Da ieri mattina provo (quasi invano) a sostenere l’insensatezza dell’ondata di sghignazzo (tutt’altro che intelligente, come lo intendeva Dario Fo) seguito al discorso programmatico del ministro della Cultura Giuli.
Quello che non mi riesce di far capire è che non solo non difendo Giuli, ma che me ne infischio di Giuli, almeno finché non farà qualcosa. Sarebbe il caso, per chi lavora con i libri o nel mondo culturale, di presidiare il territorio, di intervenire sul punto, visto che di punti, dall’intervento sull’editoria o, come scriveva Nicola Lagioia, alle politiche inesistenti del governo sul mondo del libro, ce ne sarebbero parecchi.
Quello di cui non mi infischio è che un discorso non particolarmente oscuro o difficile viene salutato come il manoscritto Voynich, che come è noto è quanto di più enigmatico esista al mondo.

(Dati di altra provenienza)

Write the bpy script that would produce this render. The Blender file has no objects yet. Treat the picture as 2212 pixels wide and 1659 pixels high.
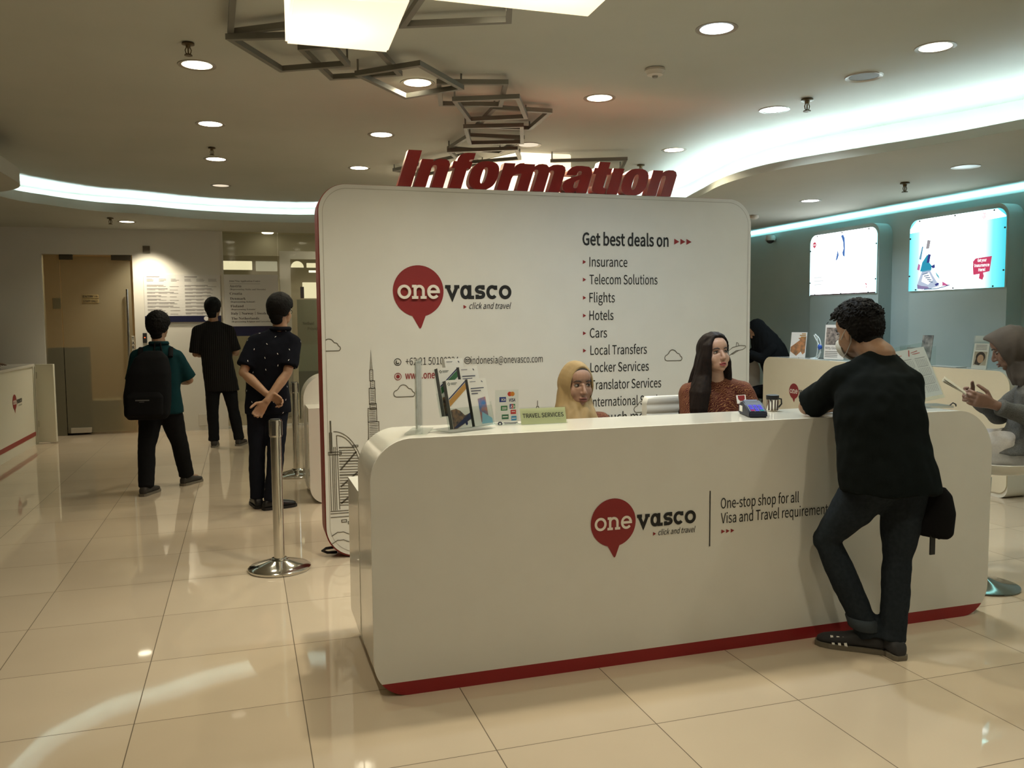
import bpy, bmesh, math, random, os
import numpy as np
from mathutils import Vector, Matrix, noise
random.seed(7)
PI = math.pi
scene = bpy.context.scene
col = scene.collection

# ------------------------------------------------------------------ camera
HC = 1.47
YAW, PITCH, ROLL = 0.305052781, 0.0754497138, -0.00851144745
_f = Vector((math.sin(YAW)*math.cos(PITCH), math.cos(YAW)*math.cos(PITCH), -math.sin(PITCH)))
_r = Vector((math.cos(YAW), -math.sin(YAW), 0.0)); _u = _r.cross(_f)
_R = math.cos(ROLL)*_r + math.sin(ROLL)*_u; _U = -math.sin(ROLL)*_r + math.cos(ROLL)*_u
cam = bpy.data.cameras.new('camera'); camo = bpy.data.objects.new('camera', cam); col.objects.link(camo)
m = Matrix.Identity(4)
for i in range(3):
    m[i][0] = _R[i]; m[i][1] = _U[i]; m[i][2] = -_f[i]
m[0][3], m[1][3], m[2][3] = 0.0, 0.0, HC
camo.matrix_world = m
cam.sensor_fit = 'HORIZONTAL'; cam.sensor_width = 36.0; cam.lens = 36.0*1835.8/2212.0
cam.clip_start = 0.05; cam.clip_end = 60
scene.camera = camo

# ------------------------------------------------------------------ world, exposure, sampling
w = bpy.data.worlds.new('dim_surroundings'); scene.world = w; w.use_nodes = True
w.node_tree.nodes['Background'].inputs[0].default_value = (0.9, 0.85, 0.75, 1)
w.node_tree.nodes['Background'].inputs[1].default_value = 0.02
vs = scene.view_settings
vs.view_transform = 'Standard'; vs.look = 'None'; vs.gamma = 1.0; vs.use_curve_mapping = False
vs.exposure = 0.0
cy = scene.cycles
cy.max_bounces = 7; cy.diffuse_bounces = 4; cy.glossy_bounces = 3; cy.transmission_bounces = 6; cy.transparent_max_bounces = 24
cy.caustics_reflective = False; cy.caustics_refractive = False
cy.sample_clamp_indirect = 4.0; cy.use_denoising = True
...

Ben quattordici anni fa Tullio De Mauro ci disse che cinque italiani su cento fra i 14 e i 65 anni non sanno distinguere una lettera o una cifra dall’altra. Trentotto lo sanno fare, ma riescono solo a leggere con difficoltà una scritta. Trentatre non riescono a leggere un testo scritto che “riguardi fatti collettivi”. Un quotidiano, per esempio. Solo il 20 per cento degli italiani, secondo De Mauro (che a sua volta si riferisce a studi internazionali) possiede gli strumenti minimi indispensabili di lettura e scrittura per orientarsi nella società.
Quattordici anni dopo, ho la sensazione che le cose siano enormemente peggiorate.